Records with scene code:
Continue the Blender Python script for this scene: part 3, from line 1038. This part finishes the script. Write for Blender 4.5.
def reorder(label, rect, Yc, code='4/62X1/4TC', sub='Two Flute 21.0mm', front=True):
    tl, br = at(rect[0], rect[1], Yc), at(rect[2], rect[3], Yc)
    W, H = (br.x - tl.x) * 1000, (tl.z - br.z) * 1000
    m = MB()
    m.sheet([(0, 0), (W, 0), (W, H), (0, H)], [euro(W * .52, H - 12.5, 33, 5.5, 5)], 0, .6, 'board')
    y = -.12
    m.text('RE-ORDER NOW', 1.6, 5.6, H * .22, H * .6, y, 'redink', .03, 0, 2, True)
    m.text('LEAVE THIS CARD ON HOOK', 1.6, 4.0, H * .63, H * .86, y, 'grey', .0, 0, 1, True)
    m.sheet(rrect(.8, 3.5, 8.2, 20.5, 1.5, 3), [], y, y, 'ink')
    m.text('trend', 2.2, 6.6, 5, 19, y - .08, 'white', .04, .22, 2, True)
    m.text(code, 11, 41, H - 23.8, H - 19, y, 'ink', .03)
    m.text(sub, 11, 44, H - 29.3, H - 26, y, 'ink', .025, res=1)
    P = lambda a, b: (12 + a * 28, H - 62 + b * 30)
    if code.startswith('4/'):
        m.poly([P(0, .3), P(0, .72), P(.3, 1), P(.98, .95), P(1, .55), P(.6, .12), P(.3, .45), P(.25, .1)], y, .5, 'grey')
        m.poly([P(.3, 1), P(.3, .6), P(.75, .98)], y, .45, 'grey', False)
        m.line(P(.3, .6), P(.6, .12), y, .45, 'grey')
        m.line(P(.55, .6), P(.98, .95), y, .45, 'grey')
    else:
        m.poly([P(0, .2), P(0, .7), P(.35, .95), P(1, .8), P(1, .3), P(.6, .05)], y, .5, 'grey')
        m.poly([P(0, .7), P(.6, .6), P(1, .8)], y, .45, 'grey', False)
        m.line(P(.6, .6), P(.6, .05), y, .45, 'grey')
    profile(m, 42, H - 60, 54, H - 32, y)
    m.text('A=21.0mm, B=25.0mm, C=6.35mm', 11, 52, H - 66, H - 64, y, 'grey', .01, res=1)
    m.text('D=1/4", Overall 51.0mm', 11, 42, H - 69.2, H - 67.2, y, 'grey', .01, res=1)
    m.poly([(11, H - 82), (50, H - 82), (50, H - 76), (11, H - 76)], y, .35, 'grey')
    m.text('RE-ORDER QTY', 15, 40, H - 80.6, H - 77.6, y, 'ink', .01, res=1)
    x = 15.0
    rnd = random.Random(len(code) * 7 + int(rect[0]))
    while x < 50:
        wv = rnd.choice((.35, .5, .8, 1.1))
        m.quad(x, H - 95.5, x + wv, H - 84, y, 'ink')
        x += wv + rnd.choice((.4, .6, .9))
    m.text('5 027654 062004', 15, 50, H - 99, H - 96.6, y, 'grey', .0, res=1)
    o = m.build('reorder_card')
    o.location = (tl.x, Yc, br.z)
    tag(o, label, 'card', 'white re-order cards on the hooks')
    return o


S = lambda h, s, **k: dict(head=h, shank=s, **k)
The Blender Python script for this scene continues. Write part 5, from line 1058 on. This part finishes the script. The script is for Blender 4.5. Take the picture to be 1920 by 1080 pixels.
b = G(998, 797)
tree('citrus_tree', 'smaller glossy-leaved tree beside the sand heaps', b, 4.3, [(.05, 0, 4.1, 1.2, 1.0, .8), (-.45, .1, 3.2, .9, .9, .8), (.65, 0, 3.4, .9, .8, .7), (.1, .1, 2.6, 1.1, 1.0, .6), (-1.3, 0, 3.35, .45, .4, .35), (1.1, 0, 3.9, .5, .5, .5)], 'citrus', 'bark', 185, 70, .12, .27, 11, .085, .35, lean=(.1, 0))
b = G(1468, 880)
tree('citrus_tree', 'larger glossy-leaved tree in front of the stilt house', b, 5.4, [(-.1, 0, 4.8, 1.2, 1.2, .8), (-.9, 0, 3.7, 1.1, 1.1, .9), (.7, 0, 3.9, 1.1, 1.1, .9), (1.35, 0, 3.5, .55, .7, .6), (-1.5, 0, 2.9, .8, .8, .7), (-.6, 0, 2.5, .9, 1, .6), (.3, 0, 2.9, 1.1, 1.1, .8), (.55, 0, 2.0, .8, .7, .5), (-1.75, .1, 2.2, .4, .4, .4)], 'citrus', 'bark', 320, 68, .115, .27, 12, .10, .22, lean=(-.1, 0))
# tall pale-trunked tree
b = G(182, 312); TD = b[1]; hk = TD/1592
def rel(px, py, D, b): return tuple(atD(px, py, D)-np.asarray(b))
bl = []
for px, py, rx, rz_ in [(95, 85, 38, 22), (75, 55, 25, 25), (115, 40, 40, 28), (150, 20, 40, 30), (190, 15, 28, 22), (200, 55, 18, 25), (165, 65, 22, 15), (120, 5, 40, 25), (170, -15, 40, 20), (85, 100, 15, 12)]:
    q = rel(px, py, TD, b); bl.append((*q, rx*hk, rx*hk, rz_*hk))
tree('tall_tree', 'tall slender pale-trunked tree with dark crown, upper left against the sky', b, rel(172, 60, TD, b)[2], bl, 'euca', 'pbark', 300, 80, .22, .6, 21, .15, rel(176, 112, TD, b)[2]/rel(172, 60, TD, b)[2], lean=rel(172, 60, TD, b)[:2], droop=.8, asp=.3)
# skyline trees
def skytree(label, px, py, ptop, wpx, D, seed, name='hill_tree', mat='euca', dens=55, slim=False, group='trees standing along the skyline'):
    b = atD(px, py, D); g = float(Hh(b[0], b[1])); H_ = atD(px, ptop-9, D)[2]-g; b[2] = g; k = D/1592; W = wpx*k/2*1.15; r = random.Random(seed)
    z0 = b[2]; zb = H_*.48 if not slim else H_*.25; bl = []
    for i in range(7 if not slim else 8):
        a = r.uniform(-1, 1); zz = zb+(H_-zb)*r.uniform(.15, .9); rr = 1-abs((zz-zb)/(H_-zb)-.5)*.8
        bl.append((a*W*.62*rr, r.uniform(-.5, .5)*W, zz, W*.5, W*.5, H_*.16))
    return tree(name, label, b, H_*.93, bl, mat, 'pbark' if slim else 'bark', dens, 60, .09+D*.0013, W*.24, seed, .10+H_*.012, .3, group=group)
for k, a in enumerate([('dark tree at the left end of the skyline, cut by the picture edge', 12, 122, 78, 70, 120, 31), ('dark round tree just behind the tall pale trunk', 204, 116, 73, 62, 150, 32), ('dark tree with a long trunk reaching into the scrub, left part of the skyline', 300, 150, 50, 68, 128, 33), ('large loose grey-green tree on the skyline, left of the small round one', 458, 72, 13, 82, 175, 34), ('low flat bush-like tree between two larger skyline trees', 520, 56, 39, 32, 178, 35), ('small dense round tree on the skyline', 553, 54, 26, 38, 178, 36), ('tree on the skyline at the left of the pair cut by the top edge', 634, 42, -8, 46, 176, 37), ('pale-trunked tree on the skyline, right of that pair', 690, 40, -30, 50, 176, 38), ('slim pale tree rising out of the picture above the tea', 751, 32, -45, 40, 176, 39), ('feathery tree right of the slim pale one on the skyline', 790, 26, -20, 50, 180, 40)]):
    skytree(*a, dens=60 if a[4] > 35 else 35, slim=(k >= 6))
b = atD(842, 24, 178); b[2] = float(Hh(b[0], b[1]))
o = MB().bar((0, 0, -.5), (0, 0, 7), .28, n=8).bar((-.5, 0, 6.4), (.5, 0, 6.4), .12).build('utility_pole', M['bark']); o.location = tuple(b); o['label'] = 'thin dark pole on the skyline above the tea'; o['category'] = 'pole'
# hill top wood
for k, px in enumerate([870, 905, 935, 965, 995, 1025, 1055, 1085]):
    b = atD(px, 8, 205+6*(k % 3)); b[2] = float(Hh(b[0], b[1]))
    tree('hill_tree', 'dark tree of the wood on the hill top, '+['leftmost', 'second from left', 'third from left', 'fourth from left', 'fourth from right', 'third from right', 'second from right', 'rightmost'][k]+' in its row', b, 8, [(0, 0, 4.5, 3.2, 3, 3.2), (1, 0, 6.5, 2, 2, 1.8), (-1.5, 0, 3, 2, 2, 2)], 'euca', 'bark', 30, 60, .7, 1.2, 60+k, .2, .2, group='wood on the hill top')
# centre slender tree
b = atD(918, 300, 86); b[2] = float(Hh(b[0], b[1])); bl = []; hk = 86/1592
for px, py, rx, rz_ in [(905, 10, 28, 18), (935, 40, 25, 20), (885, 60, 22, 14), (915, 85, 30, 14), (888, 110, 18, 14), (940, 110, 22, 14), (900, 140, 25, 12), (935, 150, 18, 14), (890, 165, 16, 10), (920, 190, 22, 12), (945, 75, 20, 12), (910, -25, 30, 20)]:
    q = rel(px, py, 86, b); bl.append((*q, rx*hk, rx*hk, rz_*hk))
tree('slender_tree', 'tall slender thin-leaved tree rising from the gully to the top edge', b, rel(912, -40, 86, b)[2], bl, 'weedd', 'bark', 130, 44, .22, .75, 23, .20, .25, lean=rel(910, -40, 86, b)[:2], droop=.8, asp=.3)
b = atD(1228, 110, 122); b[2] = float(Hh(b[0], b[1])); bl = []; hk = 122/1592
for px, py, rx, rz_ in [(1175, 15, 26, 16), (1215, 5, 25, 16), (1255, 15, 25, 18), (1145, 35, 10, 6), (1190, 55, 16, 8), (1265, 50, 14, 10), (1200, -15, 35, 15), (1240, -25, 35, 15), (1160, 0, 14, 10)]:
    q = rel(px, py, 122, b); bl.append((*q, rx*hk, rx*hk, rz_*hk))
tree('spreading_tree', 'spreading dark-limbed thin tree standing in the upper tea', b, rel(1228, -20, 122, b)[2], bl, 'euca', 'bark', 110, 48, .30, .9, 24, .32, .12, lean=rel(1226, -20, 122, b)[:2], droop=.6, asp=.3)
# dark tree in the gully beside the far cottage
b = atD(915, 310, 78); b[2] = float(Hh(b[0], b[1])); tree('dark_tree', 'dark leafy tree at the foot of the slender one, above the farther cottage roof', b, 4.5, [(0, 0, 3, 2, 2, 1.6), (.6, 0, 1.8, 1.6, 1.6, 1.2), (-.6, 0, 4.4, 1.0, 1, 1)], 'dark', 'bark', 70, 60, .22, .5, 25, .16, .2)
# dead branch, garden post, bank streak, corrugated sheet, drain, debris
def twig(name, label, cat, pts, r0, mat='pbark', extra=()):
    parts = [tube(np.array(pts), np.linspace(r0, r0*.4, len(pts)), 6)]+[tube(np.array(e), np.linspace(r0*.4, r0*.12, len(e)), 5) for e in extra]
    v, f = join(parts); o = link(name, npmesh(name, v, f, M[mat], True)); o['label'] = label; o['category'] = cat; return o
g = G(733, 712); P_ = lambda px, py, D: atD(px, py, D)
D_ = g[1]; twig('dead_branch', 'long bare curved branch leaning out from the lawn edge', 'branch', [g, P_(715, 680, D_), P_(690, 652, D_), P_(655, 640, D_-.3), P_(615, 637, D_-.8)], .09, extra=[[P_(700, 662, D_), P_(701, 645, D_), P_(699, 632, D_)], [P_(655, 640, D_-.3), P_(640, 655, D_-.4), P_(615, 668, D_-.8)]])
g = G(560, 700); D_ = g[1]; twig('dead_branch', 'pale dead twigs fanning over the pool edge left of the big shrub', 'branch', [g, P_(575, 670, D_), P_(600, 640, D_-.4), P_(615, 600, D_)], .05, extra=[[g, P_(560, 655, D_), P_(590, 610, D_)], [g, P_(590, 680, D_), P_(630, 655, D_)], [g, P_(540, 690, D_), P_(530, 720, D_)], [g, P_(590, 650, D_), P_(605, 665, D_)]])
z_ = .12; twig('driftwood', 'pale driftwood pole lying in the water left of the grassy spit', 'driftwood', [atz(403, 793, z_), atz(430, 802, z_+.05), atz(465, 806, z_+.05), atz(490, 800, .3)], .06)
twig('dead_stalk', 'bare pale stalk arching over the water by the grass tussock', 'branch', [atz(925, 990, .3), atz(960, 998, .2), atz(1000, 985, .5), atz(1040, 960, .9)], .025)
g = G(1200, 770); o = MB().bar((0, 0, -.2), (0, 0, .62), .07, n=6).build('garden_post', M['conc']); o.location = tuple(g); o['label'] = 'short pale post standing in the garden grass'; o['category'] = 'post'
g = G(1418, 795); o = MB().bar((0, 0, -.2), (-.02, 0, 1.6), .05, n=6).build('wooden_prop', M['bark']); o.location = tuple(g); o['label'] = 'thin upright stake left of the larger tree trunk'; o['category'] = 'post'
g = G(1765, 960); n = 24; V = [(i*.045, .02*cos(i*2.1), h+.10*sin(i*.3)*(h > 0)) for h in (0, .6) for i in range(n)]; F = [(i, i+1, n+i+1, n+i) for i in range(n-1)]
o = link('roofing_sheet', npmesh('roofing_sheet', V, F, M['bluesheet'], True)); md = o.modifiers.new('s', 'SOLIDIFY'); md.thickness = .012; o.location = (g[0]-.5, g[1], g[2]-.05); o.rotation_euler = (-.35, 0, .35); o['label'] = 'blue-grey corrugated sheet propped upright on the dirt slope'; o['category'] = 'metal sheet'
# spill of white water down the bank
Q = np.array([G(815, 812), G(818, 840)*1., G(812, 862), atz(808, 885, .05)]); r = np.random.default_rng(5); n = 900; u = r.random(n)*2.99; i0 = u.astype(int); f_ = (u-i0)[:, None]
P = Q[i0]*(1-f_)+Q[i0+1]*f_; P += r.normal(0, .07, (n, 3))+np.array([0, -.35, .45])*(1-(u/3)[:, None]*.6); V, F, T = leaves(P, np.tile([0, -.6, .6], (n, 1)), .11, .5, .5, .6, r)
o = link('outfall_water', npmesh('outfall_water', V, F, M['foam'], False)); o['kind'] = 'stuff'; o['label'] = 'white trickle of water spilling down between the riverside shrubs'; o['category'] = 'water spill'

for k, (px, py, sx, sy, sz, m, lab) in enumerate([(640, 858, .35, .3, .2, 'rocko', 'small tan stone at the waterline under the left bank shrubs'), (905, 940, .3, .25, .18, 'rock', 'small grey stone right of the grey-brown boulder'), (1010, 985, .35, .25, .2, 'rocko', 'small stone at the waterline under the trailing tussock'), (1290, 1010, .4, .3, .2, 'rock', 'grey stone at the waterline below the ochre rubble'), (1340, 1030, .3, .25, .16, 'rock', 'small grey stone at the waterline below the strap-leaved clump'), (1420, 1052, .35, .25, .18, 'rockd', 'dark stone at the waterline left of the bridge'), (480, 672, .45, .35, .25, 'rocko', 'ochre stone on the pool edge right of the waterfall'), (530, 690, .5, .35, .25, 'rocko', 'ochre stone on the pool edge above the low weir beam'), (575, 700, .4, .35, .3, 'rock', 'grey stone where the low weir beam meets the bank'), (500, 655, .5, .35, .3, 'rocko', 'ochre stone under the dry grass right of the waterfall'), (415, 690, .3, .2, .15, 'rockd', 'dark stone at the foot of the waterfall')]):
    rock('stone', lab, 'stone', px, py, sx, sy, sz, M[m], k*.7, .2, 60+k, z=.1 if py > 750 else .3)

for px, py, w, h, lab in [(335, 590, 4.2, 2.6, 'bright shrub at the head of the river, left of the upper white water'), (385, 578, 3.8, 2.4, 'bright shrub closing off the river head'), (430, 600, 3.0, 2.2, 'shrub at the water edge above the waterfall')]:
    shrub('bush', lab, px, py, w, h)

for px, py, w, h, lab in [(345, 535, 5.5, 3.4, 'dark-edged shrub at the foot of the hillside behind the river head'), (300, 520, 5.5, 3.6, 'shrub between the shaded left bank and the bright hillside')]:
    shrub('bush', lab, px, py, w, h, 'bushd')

Task description: All lines above containing the string "Blender" are to be collected.

Output for this task:
Continue the Blender Python script for this scene: part 3, from line 1038. This part finishes the script. Write for Blender 4.5.
The Blender Python script for this scene continues. Write part 5, from line 1058 on. This part finishes the script. The script is for Blender 4.5. Take the picture to be 1920 by 1080 pixels.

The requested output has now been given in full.